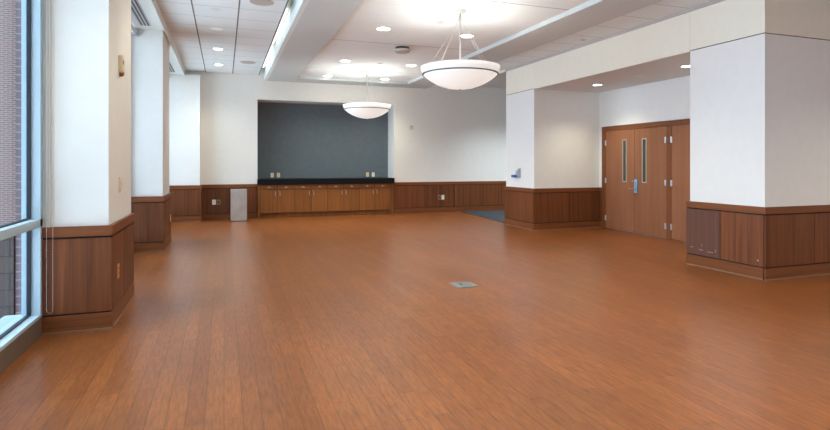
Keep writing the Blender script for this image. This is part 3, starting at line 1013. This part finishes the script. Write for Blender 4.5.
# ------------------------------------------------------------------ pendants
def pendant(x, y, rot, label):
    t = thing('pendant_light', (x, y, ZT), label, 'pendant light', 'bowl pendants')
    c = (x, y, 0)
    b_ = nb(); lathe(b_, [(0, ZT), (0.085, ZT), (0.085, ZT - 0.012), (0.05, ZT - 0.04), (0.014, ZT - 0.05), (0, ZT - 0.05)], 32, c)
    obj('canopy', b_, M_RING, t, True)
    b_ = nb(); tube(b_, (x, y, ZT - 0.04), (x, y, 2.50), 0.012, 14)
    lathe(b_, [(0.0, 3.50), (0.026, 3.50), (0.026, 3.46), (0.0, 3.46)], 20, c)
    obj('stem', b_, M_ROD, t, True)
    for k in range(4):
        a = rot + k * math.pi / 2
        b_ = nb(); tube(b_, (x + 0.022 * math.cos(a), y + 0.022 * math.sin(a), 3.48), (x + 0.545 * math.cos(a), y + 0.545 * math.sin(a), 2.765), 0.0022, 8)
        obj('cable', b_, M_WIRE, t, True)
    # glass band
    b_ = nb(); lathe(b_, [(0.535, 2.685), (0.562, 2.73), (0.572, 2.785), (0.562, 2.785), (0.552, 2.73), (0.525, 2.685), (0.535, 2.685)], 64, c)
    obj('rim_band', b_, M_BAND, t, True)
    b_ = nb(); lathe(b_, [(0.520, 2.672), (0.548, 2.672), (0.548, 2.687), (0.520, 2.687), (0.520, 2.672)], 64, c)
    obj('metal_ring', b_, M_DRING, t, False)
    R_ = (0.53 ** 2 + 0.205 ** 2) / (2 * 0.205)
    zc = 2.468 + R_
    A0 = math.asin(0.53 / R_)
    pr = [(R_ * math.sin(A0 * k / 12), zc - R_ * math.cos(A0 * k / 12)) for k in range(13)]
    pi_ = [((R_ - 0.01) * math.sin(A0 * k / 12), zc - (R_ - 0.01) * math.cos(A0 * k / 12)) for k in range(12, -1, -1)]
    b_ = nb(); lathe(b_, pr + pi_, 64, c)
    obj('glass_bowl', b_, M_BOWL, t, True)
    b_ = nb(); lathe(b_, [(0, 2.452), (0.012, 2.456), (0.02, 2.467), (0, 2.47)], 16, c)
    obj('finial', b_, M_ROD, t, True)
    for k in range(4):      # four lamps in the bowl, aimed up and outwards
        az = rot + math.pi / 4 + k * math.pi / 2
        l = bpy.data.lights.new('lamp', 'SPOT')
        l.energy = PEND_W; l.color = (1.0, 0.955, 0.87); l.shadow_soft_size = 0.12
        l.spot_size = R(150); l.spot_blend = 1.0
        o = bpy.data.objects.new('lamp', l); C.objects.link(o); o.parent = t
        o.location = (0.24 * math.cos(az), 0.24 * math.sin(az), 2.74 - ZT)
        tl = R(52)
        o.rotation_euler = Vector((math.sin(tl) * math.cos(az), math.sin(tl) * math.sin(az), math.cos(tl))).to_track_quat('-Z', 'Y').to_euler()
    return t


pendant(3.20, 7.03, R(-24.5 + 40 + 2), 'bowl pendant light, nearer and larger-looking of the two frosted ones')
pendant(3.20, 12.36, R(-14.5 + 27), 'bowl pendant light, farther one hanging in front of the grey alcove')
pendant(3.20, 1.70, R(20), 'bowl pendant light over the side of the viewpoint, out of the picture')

### [YOUR INSTRUCTIONS]
Repeat the data in full and exactly. Omit pictures.

### [SOLUTION TO THE EXERCISE]
Keep writing the Blender script for this image. This is part 3, starting at line 1013. This part finishes the script. Write for Blender 4.5.
# ------------------------------------------------------------------ pendants
def pendant(x, y, rot, label):
    t = thing('pendant_light', (x, y, ZT), label, 'pendant light', 'bowl pendants')
    c = (x, y, 0)
    b_ = nb(); lathe(b_, [(0, ZT), (0.085, ZT), (0.085, ZT - 0.012), (0.05, ZT - 0.04), (0.014, ZT - 0.05), (0, ZT - 0.05)], 32, c)
    obj('canopy', b_, M_RING, t, True)
    b_ = nb(); tube(b_, (x, y, ZT - 0.04), (x, y, 2.50), 0.012, 14)
    lathe(b_, [(0.0, 3.50), (0.026, 3.50), (0.026, 3.46), (0.0, 3.46)], 20, c)
    obj('stem', b_, M_ROD, t, True)
    for k in range(4):
        a = rot + k * math.pi / 2
        b_ = nb(); tube(b_, (x + 0.022 * math.cos(a), y + 0.022 * math.sin(a), 3.48), (x + 0.545 * math.cos(a), y + 0.545 * math.sin(a), 2.765), 0.0022, 8)
        obj('cable', b_, M_WIRE, t, True)
    # glass band
    b_ = nb(); lathe(b_, [(0.535, 2.685), (0.562, 2.73), (0.572, 2.785), (0.562, 2.785), (0.552, 2.73), (0.525, 2.685), (0.535, 2.685)], 64, c)
    obj('rim_band', b_, M_BAND, t, True)
    b_ = nb(); lathe(b_, [(0.520, 2.672), (0.548, 2.672), (0.548, 2.687), (0.520, 2.687), (0.520, 2.672)], 64, c)
    obj('metal_ring', b_, M_DRING, t, False)
    R_ = (0.53 ** 2 + 0.205 ** 2) / (2 * 0.205)
    zc = 2.468 + R_
    A0 = math.asin(0.53 / R_)
    pr = [(R_ * math.sin(A0 * k / 12), zc - R_ * math.cos(A0 * k / 12)) for k in range(13)]
    pi_ = [((R_ - 0.01) * math.sin(A0 * k / 12), zc - (R_ - 0.01) * math.cos(A0 * k / 12)) for k in range(12, -1, -1)]
    b_ = nb(); lathe(b_, pr + pi_, 64, c)
    obj('glass_bowl', b_, M_BOWL, t, True)
    b_ = nb(); lathe(b_, [(0, 2.452), (0.012, 2.456), (0.02, 2.467), (0, 2.47)], 16, c)
    obj('finial', b_, M_ROD, t, True)
    for k in range(4):      # four lamps in the bowl, aimed up and outwards
        az = rot + math.pi / 4 + k * math.pi / 2
        l = bpy.data.lights.new('lamp', 'SPOT')
        l.energy = PEND_W; l.color = (1.0, 0.955, 0.87); l.shadow_soft_size = 0.12
        l.spot_size = R(150); l.spot_blend = 1.0
        o = bpy.data.objects.new('lamp', l); C.objects.link(o); o.parent = t
        o.location = (0.24 * math.cos(az), 0.24 * math.sin(az), 2.74 - ZT)
        tl = R(52)
        o.rotation_euler = Vector((math.sin(tl) * math.cos(az), math.sin(tl) * math.sin(az), math.cos(tl))).to_track_quat('-Z', 'Y').to_euler()
    return t


pendant(3.20, 7.03, R(-24.5 + 40 + 2), 'bowl pendant light, nearer and larger-looking of the two frosted ones')
pendant(3.20, 12.36, R(-14.5 + 27), 'bowl pendant light, farther one hanging in front of the grey alcove')
pendant(3.20, 1.70, R(20), 'bowl pendant light over the side of the viewpoint, out of the picture')